Valero's 180,000 barrel per day refinery in Memphis has seen "no material impact to production," says Bill Day, a company spokesman.

He adds that no interruptions are expected there or at its 250,000 barrel per day refinery in St Charles, La., either.

But traders aren't taking chances. Gasoline inventories are already 9% lower than they were a year ago and nearly 4% lower than they were at this point in 2008, while demand historically picks up before Memorial Day.

Traders are watching weather forecasts calling for river waters to crest in the Baton Rouge-New Orleans region in two weeks, an area that is home to 11 refineries.

Lipow estimates those refineries process about 900,000 barrels of gasoline a day, or about 10% of gasoline demand in the U.S. Also, near Baton Rouge is a key pump station for the Colonial Pipeline, the largest US pipeline carrying gasoline from Texas to New York.

"Flooding is the beginning and the end of gasoline story right now. It all about the flooding and supplies.
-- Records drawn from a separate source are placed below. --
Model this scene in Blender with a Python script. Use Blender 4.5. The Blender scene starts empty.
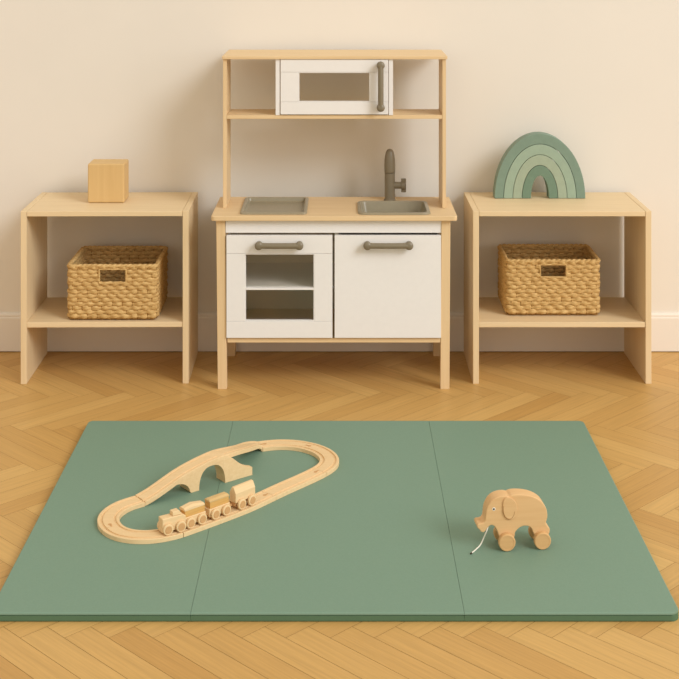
import bpy, bmesh, math, random
from mathutils import Vector, Matrix
random.seed(7)
C = bpy.context.scene.collection
F, HOR, CAMZ = 1350.0, -60.0, 1.31
PI = math.pi

# ------------------------------------------------------------------ materials
def srgb(r, g, b):
    f = lambda c: (c/255/12.92) if c/255 <= .04045 else ((c/255+.055)/1.055)**2.4
    return (f(r), f(g), f(b), 1)

def base_mat(name, rough=.5, spec=.3):
    m = bpy.data.materials.new(name); m.use_nodes = True
    nt = m.node_tree; b = nt.nodes['Principled BSDF']
    b.inputs['Roughness'].default_value = rough
    b.inputs['Specular IOR Level'].default_value = spec
    return m, nt, b

def noise_mix(nt, b, c1, c2, scale, detail=3, vec=None, bump=0, bumpdist=.001, rough=.6, lo=.3, hi=.7):
    n = nt.nodes.new('ShaderNodeTexNoise'); n.inputs['Scale'].default_value = scale
    n.inputs['Detail'].default_value = detail; n.inputs['Roughness'].default_value = rough
    if vec is not None: nt.links.new(vec, n.inputs['Vector'])
    r = nt.nodes.new('ShaderNodeValToRGB')
    r.color_ramp.elements[0].position = lo; r.color_ramp.elements[1].position = hi
    r.color_ramp.elements[0].color = c1; r.color_ramp.elements[1].color = c2
    nt.links.new(n.outputs['Fac'], r.inputs['Fac'])
    nt.links.new(r.outputs['Color'], b.inputs['Base Color'])
    if bump:
        bp = nt.nodes.new('ShaderNodeBump'); bp.inputs['Strength'].default_value = bump
        bp.inputs['Distance'].default_value = bumpdist
        nt.links.new(n.outputs['Fac'], bp.inputs['Height']); nt.links.new(bp.outputs['Normal'], b.inputs['Normal'])
    return n, r

def wood(name, c1, c2, axis, rough=.5, freq=1.0):
    m, nt, b = base_mat(name, rough, .25)
    tc = nt.nodes.new('ShaderNodeTexCoord'); mp = nt.nodes.new('ShaderNodeMapping')
    s = [90*freq, 90*freq, 90*freq]; s['xyz'.index(axis)] = 4*freq
    mp.inputs['Scale'].default_value = s
    nt.links.new(tc.outputs['Object'], mp.inputs['Vector'])
    noise_mix(nt, b, c1, c2, 1.0, 4, mp.outputs['Vector'], bump=.06, bumpdist=.0005, lo=.25, hi=.75)
    return m

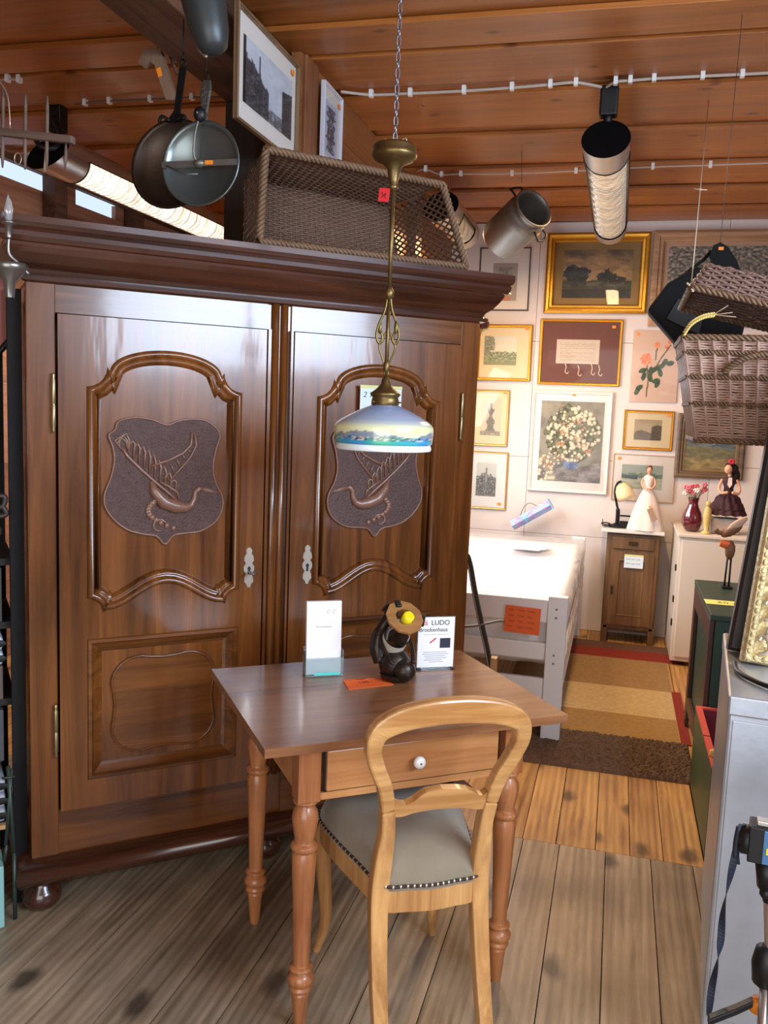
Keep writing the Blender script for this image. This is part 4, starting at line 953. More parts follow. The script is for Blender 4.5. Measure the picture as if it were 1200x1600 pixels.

It's not about demand," says trader Ray Carbone, president of Paramount Options. "If you want a great example of what flooding can do, go to Tokyo, go to the nuclear plants."

Fears that flooding could seriously impact operations or cause a complete shutdown of some refineries along the Gulf Coast has caused traders to bid up gasoline futures, particularly the most active front-month contract.

RBOB gasoline futures traded at the New York Mercantile Exchange for June delivery are trading at more than a 10 cent premium to the July contract.

For traders, this increasing "backwardation" is a key barometer of how fearful the market is that U.S. gasoline inventories will soon be in short supply. But some analysts caution that gasoline prices may start to come down if there's not a big impact.

"If the floods don't manifest themselves in refining operations," says Oil Price Information Service analyst Tom Kloza, "gasoline prices could drop another another 25 cents."